"To Kill a Mockingbird" at Fifty
A lot of movies are important and admired—the National Film Registry list is a testament to just that—but only a handful are truly beloved. At the mention of their titles, the eyes get all moist and faraway and the mind’s projector unspools favorite scenes, frame for frame, the dialogue verbatim. We admire the cinema of Alfred Hitchcock and Stanley Kubrick. We get mushy over The Wizard of Oz, Shane, and E.T.
To Kill A Mockingbird, which celebrates its fiftieth anniversary this year, belongs in that rarified realm. Based on Harper Lee’s equally beloved novel, one of the few works of American literature high school students will read without a gun pointed to their heads, the Alan J. Pakula-produced, Robert Mulligan-directed, and Horton Foote-scripted adaptation is the perfect companion piece to the book, so in tune with the sensibility of Lee’s dappled prose, so evocative of the visionary gleam of childhood, that it shuts down all those dreary book-or-movie arguments: Atticus Finch is Gregory Peck is Atticus Finch.
Courtroom drama, crime thriller, family melodrama, horror film, and female bildingsroman, the tale is a rite-of-passage mood piece seen through the six-year-old eyes of the tomboy adventurer Scout (played by nine-year-old non-pro Mary Badham, her pixie face framed by a helmet of black hair). Under the spell of Elmer Bernstein’s dream-weaving score and Stephen Frankfurt’s found-object title sequence, we immediately plunge into the age of not-so-innocence: a little girl’s voice hums softly as she fiddles through the treasures of a cigar box—crayons, marbles, old coins. Scout has a protective older brother Jem (Phillip Alford) and a mother-surrogate housekeeper Calpurnia (Estelle Evans), but her sun rises and sets on her lanky, Lincolnesque father, Atticus, whose very name bespeaks the classical virtues of a noble man standing for republican principles against the passions of the mob. If the father is absent, the boy must seek a substitute; if the mother is absent, the girl is happy to have Dad all to herself.
The setting is Alabama in the early 1930s, ground zero for the Jim Crow South, but of course neither book nor movie is a period piece: the real setting is America in the early 1960s, during the full bloom of the New Frontier and the forward march of the civil rights movement. The trial of a black man accused of raping a white woman serves as the stage for the children’s own freedom summer, a lesson acted out in a separate but unequal courtroom whose seating arrangement—black folk in the balcony, white folk on the main floor—mirrors the position of the races in segregated theaters south of the Mason-Dixon line. Yet even Atticus is trapped by history: in keeping with local custom, Calpurnia rides in the back of his car, not up front in the passenger seat.

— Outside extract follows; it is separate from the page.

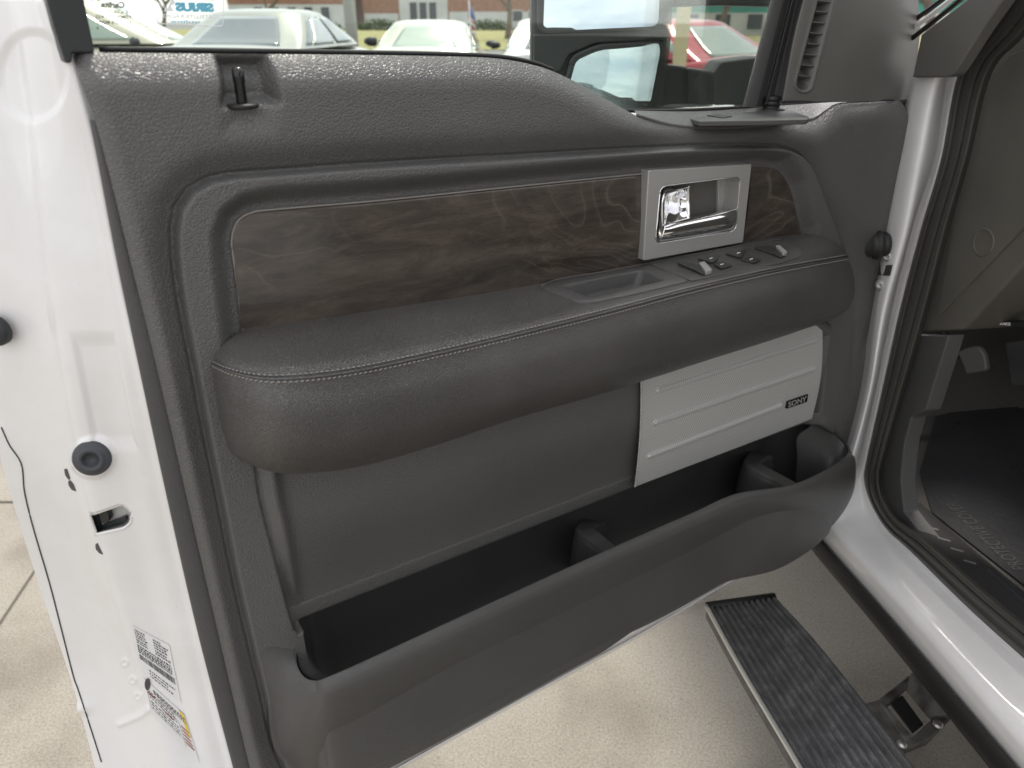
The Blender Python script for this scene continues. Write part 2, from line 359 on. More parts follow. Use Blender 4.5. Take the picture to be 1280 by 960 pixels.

Jim Crow being no fairy tale, the imagination of the children fixes on the boogie man who lives down the street, the mysterious Boo Radley (Robert Duvall, pale and white-haired in his big screen debut). A spectral hobgoblin who becomes a guardian angel, he gives the film its title and twist. Scout, her mouth creasing into a smile of recognition, exhales a greeting that is also an epiphany: “Hey, Boo.”
Like all the best uses of enchantment from the Brothers Grimm to Walt Disney, To Kill a Mockingbird has a scary underside and a stiff backbone. A key scene occurs when a rabid dog wanders into the neighborhood. As Jem and Scout watch wide-eyed, the sheriff hands his rifle over to Atticus for a demonstration of the frontier skill of marksmanship. Atticus is kind, gentle, and moral, but he knows his way around more than law books. The liberalism he embodies is in the JFK mold, vigorous and forceful, not given to flinch at violence or freeze up with endless, anguishing self-examination. When a rabid dog comes into your neighborhood, you don’t try to reason with dog, you don’t consider that dogs have been victims of human oppression for untold millennia, and you don’t consider a more ethical treatment of the animal. When a rabid dog wanders into your neighborhood and threatens your children, you shoot the dog.